I am not unique. I do it for the same reasons everyone else does it:


I want to believe in something other than what is before me.

I want to get what I want.

I want to avoid that which I do not want.

I want the people I pick to be in my life to show up in ways that they are showing me they are not capable. I want them to be different anyway.

I want what I want, when I want it.


It really isn’t anymore complicated than that. Truly.


I do not want to see the warning signs as warnings. Instead, it is so much easier to just dismiss them completely and then be shocked and confused when I get what I likely knew was coming the whole time.


In short, I paint those fuckers green so that I can keep a high opinion of myself and get to be the victim one more time.


Wow, that is a very ugly truth for me.


I swear on all that is holy, that I do not want to be a victim. And yet, despite all my years of work on this particular subject, I keep getting that laminated victim card to reappear in my wallet time and time again. I just really, really want it to be someone else’s fault. That way I do not have to look at my shit.


And guess what? It is always my shit. Even when it is other people’s behavior that makes it so much harder. My refusal to see the truth and own it as reality...causes us all to suffer, me, usually most of all.


Life doesn’t have to be this way...or maybe it does. Maybe that is what life is really. One red flag after another until we are dead. Life’s errand to show us continually that we are the ones that settle, we are the ones that accept the unacceptable. We are the ones with the issues that bring on the circumstances of our lives. We are the ones.


I am doing my best to rid my paint inventory of the color green. I am putting down my brush and remain open and willing to show up and just let those flags fly and do my best to let them be. To examine them from a further vantage point and in no way engage to change their alarming color to something that suits me better in the moment.

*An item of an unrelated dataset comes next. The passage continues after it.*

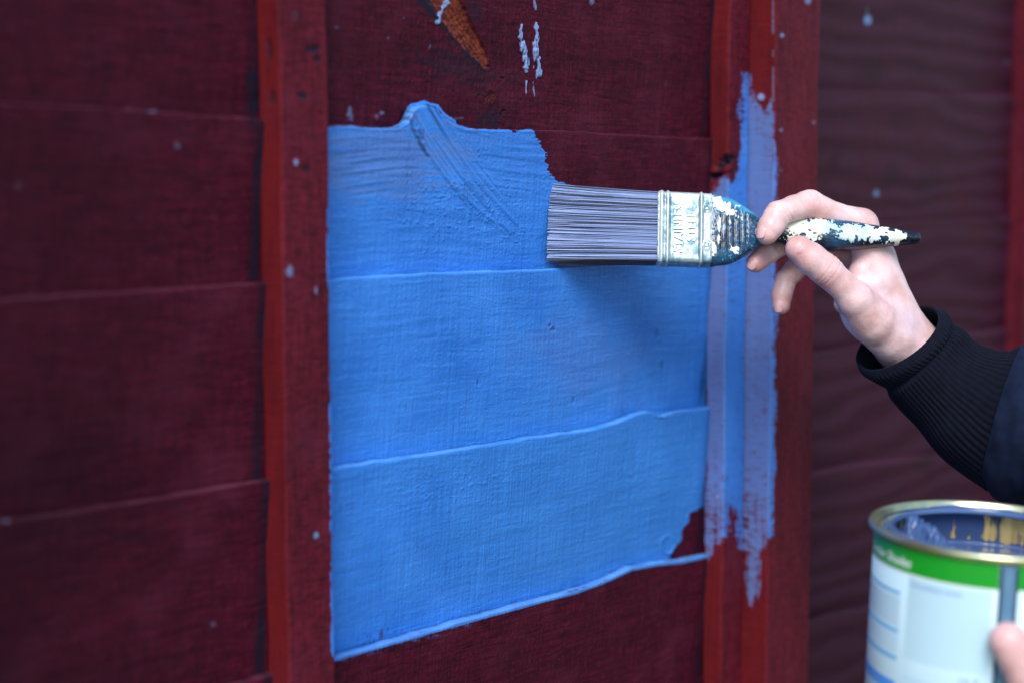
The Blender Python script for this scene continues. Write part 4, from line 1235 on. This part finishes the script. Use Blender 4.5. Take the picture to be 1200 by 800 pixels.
# ------------------------------------------------------------------ the other hand, holding the can
def cl(phi, r, z):
    """can polar coordinates (mm above the base) to camera space mm"""
    w = cb + cxr * (r * math.sin(rad(phi))) / 1000 + ya * (-r * math.cos(rad(phi))) / 1000 + cz * z / 1000
    d = w - CAM
    return np.array([d @ CR, d @ CU, d @ CF]) * 1000
rb = RB * 1000
zt_ = 78
THM2 = [(cl(50, rb + 22, 44), 13.5), (cl(38, rb + 16, 58), 12.0), (cl(19, rb + 10.0, 83), 10.2), (cl(10.5, rb + 8.8, zt_ + 22), 9.4)]
F2 = []
for i, (zf, rad_) in enumerate([(62, 8.6), (43, 8.9), (24, 8.4), (7, 7.4)]):
    F2.append([(cl(72, rb + 19, zf - 2), 10), (cl(104, rb + 10.5, zf), rad_ + .6), (cl(126, rb + 9, zf + 1), rad_), (cl(142 - 3 * (i == 3), rb + 8, zf + 1), rad_ - .8)])
W2 = cl(60, rb + 62, 8)
palm2 = [(cl(72, rb + 19, 60), W2, 11, 17), (cl(72, rb + 19, 42), W2, 11, 17), (cl(72, rb + 18, 24), W2, 11, 17), (cl(72, rb + 17, 8), W2, 10, 16), (cl(52, rb + 20, 30), W2, 14, 17), (W2, cl(60, rb + 125, -38), 19, 24)]
hv2, hf2 = sdf_hand(palm2, F2 + [THM2], 1.1, 8, 5.5)
ha2 = hand_attrs(hv2, [(THM2[-1][0], 12, .7)] + [(q[-1][0], 9, .6) for q in F2], [])
hand2 = make_mesh('hand', cam2world(hv2), hf2, M_SKIN, person, ha2)
nc = THM2[-1][0]
outw = nc - cl(10.5, rb, zt_ + 22); outw /= np.linalg.norm(outw)
alongt = THM2[-1][0] - THM2[-2][0]
nail(nc + outw * 8.3 - alongt * .02, outw + np.array([.1, 0, 0]), alongt, 11, 12.5, hand2)
sp2 = [cl(60, rb + 80, -5), cl(60, rb + 110, -27), cl(60, rb + 150, -56), cl(60, rb + 215, -105), cl(60, rb + 300, -160)]
def sleeve2_disp(t, ph):
    return .9 * (np.abs(np.sin(ph * 26)) - .5) * (t < 60) + 2.0 * vn(ph * 1.4, t / 15, 221) * sstep(5, 30, t)
s2, t3 = tube(sp2, [28, 31, 40, 48, 54], 160, 240, sleeve2_disp, 1.0, np.array([0, 1.0, 0]))
make_mesh('sleeve', cam2world(s2.reshape(-1, 3)), loop_faces(len(s2), 240, True, False), M_KNIT, person)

What I have learned is that they are red. And they are there for a reason. And often, I cannot change the reason. And changing the color only fucks me up more. It is like deciding to call broccoli chocolate. It all works until I put it in my mouth. Then there is no denying that no matter what I have told myself, broccoli isn’t anything like chocolate and there is nothing I can do to change that. If I want to eat broccoli (which I don’t) then fine, but if I want chocolate, I am going to have to stop insisting and acting as if broccoli can ever be chocolate.

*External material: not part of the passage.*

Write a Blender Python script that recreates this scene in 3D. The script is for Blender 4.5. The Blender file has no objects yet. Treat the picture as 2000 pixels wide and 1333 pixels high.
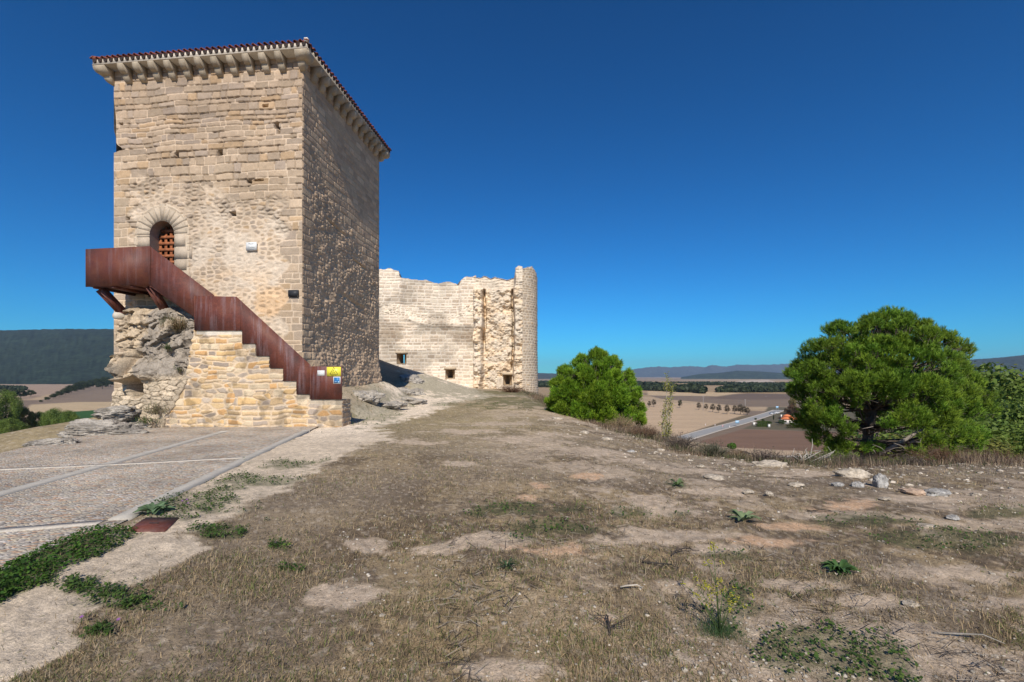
import bpy, bmesh, math, random
import numpy as np
from mathutils import Vector, Matrix
R = math.radians
rng = np.random.default_rng(7)
random.seed(7)
S = bpy.context.scene
COL = S.collection

# ------------------------------------------------------------------ camera
CZ, F, CX, HY = 1.6, 900.0, 1000.0, 735.0
cam_d = bpy.data.cameras.new('camera')
cam = bpy.data.objects.new('camera', cam_d); COL.objects.link(cam)
cam.location = (0, 0, CZ); cam.rotation_euler = (R(90), 0, 0)
cam_d.sensor_width = 36; cam_d.lens = F / 2000 * 36
cam_d.shift_y = (HY - 666.5) / 2000
cam_d.clip_start = 0.05; cam_d.clip_end = 60000
S.camera = cam
S.render.resolution_x = 1024; S.render.resolution_y = 682
# ------------------------------------------------------------------ sky and sun
SUN_EL, SUN_AZ = 40.0, 88.6       # AZ: heading the light travels, degrees from +X
w = bpy.data.worlds.new('World'); S.world = w; w.use_nodes = True
nt = w.node_tree; nt.nodes.clear()
sky = nt.nodes.new('ShaderNodeTexSky'); sky.sky_type = 'NISHITA'; sky.sun_disc = False
sky.sun_elevation = R(SUN_EL)
fromaz = SUN_AZ + 180              # direction towards the sun
sky.sun_rotation = R(90 - fromaz)
sky.altitude = 700; sky.air_density = 1.1; sky.dust_density = 0.0; sky.ozone_density = 6.0
gam = nt.nodes.new('ShaderNodeGamma'); gam.inputs['Gamma'].default_value = 1.3
hs = nt.nodes.new('ShaderNodeHueSaturation'); hs.inputs['Saturation'].default_value = 1.0; hs.inputs['Value'].default_value = 0.66
bg = nt.nodes.new('ShaderNodeBackground'); bg.inputs['Strength'].default_value = 0.08
wo = nt.nodes.new('ShaderNodeOutputWorld')
tint = nt.nodes.new('ShaderNodeMixRGB'); tint.blend_type = 'MULTIPLY'; tint.inputs[0].default_value = 1; tint.inputs[2].default_value = (.22, .83, 1.06, 1)   # polarised deep blue air
nt.links.new(sky.outputs[0], tint.inputs[1]); nt.links.new(tint.outputs[0], gam.inputs[0]); nt.links.new(gam.outputs[0], hs.inputs['Color'])
nt.links.new(hs.outputs[0], bg.inputs[0]); nt.links.new(bg.outputs[0], wo.inputs[0])
sd = bpy.data.lights.new('sun', 'SUN'); sd.energy = 5.0; sd.angle = R(0.53); sd.color = (1.0, 0.93, 0.82)
sun = bpy.data.objects.new('sun', sd); COL.objects.link(sun)
tv = Vector((math.cos(R(SUN_AZ)) * math.cos(R(SUN_EL)), math.sin(R(SUN_AZ)) * math.cos(R(SUN_EL)), -math.sin(R(SUN_EL))))
sun.rotation_euler = tv.to_track_quat('-Z', 'Y').to_euler(); sun.location = (0, -20, 30)
S.view_settings.view_transform = 'Standard'; S.view_settings.look = 'None'
S.view_settings.exposure = 0.1; S.view_settings.gamma = 1
S.cycles.max_bounces = 6; S.cycles.diffuse_bounces = 3; S.cycles.glossy_bounces = 2
S.cycles.transmission_bounces = 3; S.cycles.transparent_max_bounces = 8; S.cycles.volume_bounces = 0
S.cycles.use_denoising = True

# ------------------------------------------------------------------ numeric noise
def _h(i, j, s):
    n = (i.astype(np.int64) * 374761393 + j.astype(np.int64) * 668265263 + int(s) * 1442695041) & 0xFFFFFFFF
    n = ((n ^ (n >> 13)) * 1274126177) & 0xFFFFFFFF
    n = ((n ^ (n >> 16)) * 2246822519) & 0xFFFFFFFF
    return ((n ^ (n >> 15)) & 0xFFFFFF) / float(0xFFFFFF)
def vn(x, y, s=0):
    xi = np.floor(x); yi = np.floor(y); fx = x - xi; fy = y - yi
    fx = fx * fx * (3 - 2 * fx); fy = fy * fy * (3 - 2 * fy)
    a = _h(xi, yi, s); b = _h(xi + 1, yi, s); c = _h(xi, yi + 1, s); d = _h(xi + 1, yi + 1, s)
    return (a * (1 - fx) + b * fx) * (1 - fy) + (c * (1 - fx) + d * fx) * fy
def fbm(x, y, s=0, o=4, g=.5):
    t = 0; a = 1; n = 0
    for k in range(o):
        t = t + a * vn(x * 2 ** k + 17.3 * k, y * 2 ** k - 9.1 * k, s + k * 31); n += a; a *= g
    return t / n                                    # 0..1
def vn3(p, s=0):
    x, y, z = p[..., 0], p[..., 1], p[..., 2]
    zi = np.floor(z); f = z - zi; f = f * f * (3 - 2 * f)
    def sl(k): 
        xi = np.floor(x); yi = np.floor(y); fx = x - xi; fy = y - yi
        fx = fx * fx * (3 - 2 * fx); fy = fy * fy * (3 - 2 * fy)
        def q(i, j): return _h(i + k * 57, j + k * 131, s)
        return (q(xi, yi) * (1 - fx) + q(xi + 1, yi) * fx) * (1 - fy) + (q(xi, yi + 1) * (1 - fx) + q(xi + 1, yi + 1) * fx) * fy
    return sl(zi) * (1 - f) + sl(zi + 1) * f
def fbm3(p, s=0, o=4):
    t = 0; a = 1; n = 0
    for k in range(o):
        t = t + a * vn3(p * 2 ** k + 5.7 * k, s + k * 13); n += a; a *= .5
    return t / n
def ss(x, a, b):
    t = np.clip((x - a) / (b - a), 0, 1); return t * t * (3 - 2 * t)
def voro(x, y, s=0, jit=.8):
    xi = np.floor(x); yi = np.floor(y)
    f1 = np.full(x.shape, 9.); f2 = np.full(x.shape, 9.); cid = np.zeros(x.shape); px = np.zeros(x.shape); py = np.zeros(x.shape)
    for i in (-1, 0, 1):
        for j in (-1, 0, 1):
            ci = xi + i; cj = yi + j
            qx = ci + .5 + jit * (_h(ci, cj, s) - .5); qy = cj + .5 + jit * (_h(ci, cj, s + 5) - .5)
            d = np.hypot(x - qx, y - qy); h = _h(ci, cj, s + 9)
            n1 = d < f1
            f2 = np.where(n1, f1, np.minimum(f2, d)); px = np.where(n1, qx, px); py = np.where(n1, qy, py)
            cid = np.where(n1, h, cid); f1 = np.where(n1, d, f1)
    return f1, f2, cid, px, py
def polysd(x, y, P):
    """signed distance, negative inside"""
    P = np.asarray(P, float); d2 = np.full(x.shape, 1e18); ins = np.zeros(x.shape, bool)
    n = len(P)
    for i in range(n):
        ax, ay = P[i]; bx, by = P[(i + 1) % n]
        ex, ey = bx - ax, by - ay; L = ex * ex + ey * ey + 1e-12
        t = np.clip(((x - ax) * ex + (y - ay) * ey) / L, 0, 1)
        d2 = np.minimum(d2, (x - ax - t * ex) ** 2 + (y - ay - t * ey) ** 2)
        c = ((ay > y) != (by > y)) & (x < (bx - ax) * (y - ay) / ((by - ay) if by != ay else 1e-12) + ax)
        ins ^= c
    d = np.sqrt(d2); return np.where(ins, -d, d)

# ------------------------------------------------------------------ object helpers
def tag(o, label=None, cat=None, group=None, kind=None):
    if label: o['label'] = label
    if cat: o['category'] = cat
    if group: o['group'] = group
    if kind: o['kind'] = kind
    return o
def empty(name, loc=(0, 0, 0), rz=0, label=None, cat=None, group=None):
    o = bpy.data.objects.new(name, None); COL.objects.link(o); o.location = loc; o.rotation_euler = (0, 0, rz)
    o.empty_display_size = .3
    return tag(o, label, cat, group)
def npmesh(name, V, faces, mat, parent=None, col=None, smooth=False, uv=None):
    """faces: list of integer arrays (M,3) or (M,4); col: (N,3) per vertex"""
    V = np.asarray(V, np.float32).reshape(-1, 3)
    if parent is not None and parent.get('_world'):
        V = V - np.array(parent.location, np.float32)
    fl = [np.asarray(f, np.int32) for f in faces if len(f)]
    me = bpy.data.meshes.new(name)
    me.vertices.add(len(V)); me.vertices.foreach_set('co', V.ravel())
    tot = sum(f.size for f in fl); nf = sum(len(f) for f in fl)
    me.loops.add(tot); me.polygons.add(nf)
    me.loops.foreach_set('vertex_index', np.concatenate([f.ravel() for f in fl]))
    sizes = np.concatenate([np.full(len(f), f.shape[1], np.int32) for f in fl])
    st = np.concatenate([[0], np.cumsum(sizes)[:-1]]).astype(np.int32)
    me.polygons.foreach_set('loop_start', st); me.polygons.foreach_set('loop_total', sizes)
    if smooth: me.polygons.foreach_set('use_smooth', np.ones(nf, bool))
    me.update(calc_edges=True); me.validate()
    if col is not None:
        a = me.color_attributes.new('Col', 'FLOAT_COLOR', 'POINT')
        c = np.ones((len(V), 4), np.float32); c[:, :3] = col
        a.data.foreach_set('color', c.ravel())
    me.materials.append(mat)
    o = bpy.data.objects.new(name, me); COL.objects.link(o)
    if parent is not None: o.parent = parent
    return o
class MB:
    """collects simple shapes into one mesh"""
    def __init__(s): s.v = []; s.q = []; s.t = []; s.n = 0; s.c = []
    def add(s, V, Q=None, T=None, c=None):
        V = np.asarray(V, float).reshape(-1, 3)
        if Q is not None and len(Q): s.q.append(np.asarray(Q) + s.n)
        if T is not None and len(T): s.t.append(np.asarray(T) + s.n)
        s.v.append(V); s.n += len(V)
        s.c.append(np.tile(np.array(c if c is not None else (1, 1, 1), float), (len(V), 1)) if np.ndim(c) < 2 else np.asarray(c))
    def box(s, c, d, rz=0, col=None, M=None):
        p = np.array([[x, y, z] for x in (-.5, .5) for y in (-.5, .5) for z in (-.5, .5)]) * np.array(d)
        if M is not None: p = p @ np.array(M).T
        ca, sa = math.cos(rz), math.sin(rz)
        p = np.stack([p[:, 0] * ca - p[:, 1] * sa, p[:, 0] * sa + p[:, 1] * ca, p[:, 2]], 1) + np.array(c)
        s.add(p, [[0, 1, 3, 2], [4, 6, 7, 5], [0, 4, 5, 1], [2, 3, 7, 6], [0, 2, 6, 4], [1, 5, 7, 3]], c=col)
    def bar(s, a, b, w, h=None, col=None):
        a = Vector(a); b = Vector(b); h = h or w; d = (b - a); L = d.length; d.normalize()
        up = Vector((0, 0, 1)) if abs(d.z) < .95 else Vector((0, 1, 0))
        x = d.cross(up).normalized(); y = x.cross(d)
        M = np.array([x, d, y]).T
        s.box((a + b) / 2, (w, L, h), M=M, col=col)
    def tube(s, pts, rad, n=7, col=None, cap=True):
        pts = [Vector(p) for p in pts]; m = len(pts)
        if not hasattr(rad, '__len__'): rad = [rad] * m
        V = []; prev = None
        for i, p in enumerate(pts):
            d = (pts[min(i + 1, m - 1)] - pts[max(i - 1, 0)])
            if d.length < 1e-9: d = Vector((0, 0, 1))
            d.normalize()
            if prev is None:
                u = d.orthogonal().normalized()
            else:
                u = (prev - d * prev.dot(d)); u = u.normalized() if u.length > 1e-6 else d.orthogonal().normalized()
            prev = u; v = d.cross(u)
            for k in range(n):
                a = 2 * math.pi * k / n; V.append(p + (u * math.cos(a) + v * math.sin(a)) * rad[i])
        Q = [[i * n + k, i * n + (k + 1) % n, (i + 1) * n + (k + 1) % n, (i + 1) * n + k] for i in range(m - 1) for k in range(n)]
        T = []
        if cap:
            for b in (0, (m - 1) * n): T += [[b, b + k, b + k + 1] for k in range(1, n - 1)]
        s.add([tuple(v) for v in V], Q, T, c=col)
    def prism(s, poly, y0, y1, col=None, f=None):
        """poly in (x,z), extruded from y0 to y1; ear-clipped caps"""
        from mathutils.geometry import tessellate_polygon
        n = len(poly); V = [(x, y0, z) for x, z in poly] + [(x, y1, z) for x, z in poly]
        if f: V = [f(*p) for p in V]
        T = tessellate_polygon([[Vector((x, z, 0)) for x, z in poly]])
        T = [list(t) for t in T] + [[n + i for i in t] for t in T]
        Q = [[i, (i + 1) % n, n + (i + 1) % n, n + i] for i in range(n)]
        s.add(V, Q, T, c=col)
    def build(s, name, mat, parent=None, smooth=False):
        fs = []
        if s.q: fs.append(np.concatenate(s.q))
        if s.t: fs.append(np.concatenate(s.t))
        o = npmesh(name, np.concatenate(s.v), fs, mat, parent, np.concatenate(s.c), smooth)
        bm = bmesh.new(); bm.from_mesh(o.data); bmesh.ops.recalc_face_normals(bm, faces=bm.faces); bm.to_mesh(o.data); bm.free()
        return o
def copy_tree(o, parent=None):
    c = o.copy(); COL.objects.link(c)
    if parent: c.parent = parent; c.matrix_parent_inverse = o.matrix_parent_inverse.copy()
    for ch in list(o.children): copy_tree(ch, c)
    return c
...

We delude ourselves far more than other people. Doubt me? Try being conscious of just one thing a day. Watch your own mind fill-in the cracks in the character of someone you love who is fucking up their lives. Watch all the ways you make excuses, given them latitude, gloss over their failures, large and small. Do this for just one day. And you will see that that which you are examining is really more like an epidemic in your life.


In short, we can only deal with the red flags we acknowledge. We can only address the issues we are willing to own. We can only move forward with reality when we stop insisting it is something else. That is how we heal.


Red flags are not punishment. They are signposts designed to wake us up and help us to not fall down the rabbit hole again. Red flags are warnings. And until we see them and heed them, we are doomed to ever move beyond our own denial and fear.

Put down the green paint. Resign your position of alternate color flag painter. It doesn’t work. It never did.

In the end, reality always wins. Life is so much easier when we just stop trying to alter reality and just accept it. And that would include allowing all those fucking red flags to remain red, glaring and cause for concern. I am learning, slowly, we can pay now or we can pay later. And the pay exacted later always feels more exacting. I wish it wasn’t so...but, so far at least, that has been my experience.


Red flags are there to wake us up and give us a chance to alter course. Our own refusal to see the flags for what they are is our biggest mistake that cannot ever be altered until and unless we stop insisting that an issue is not really an issue until it is on fire.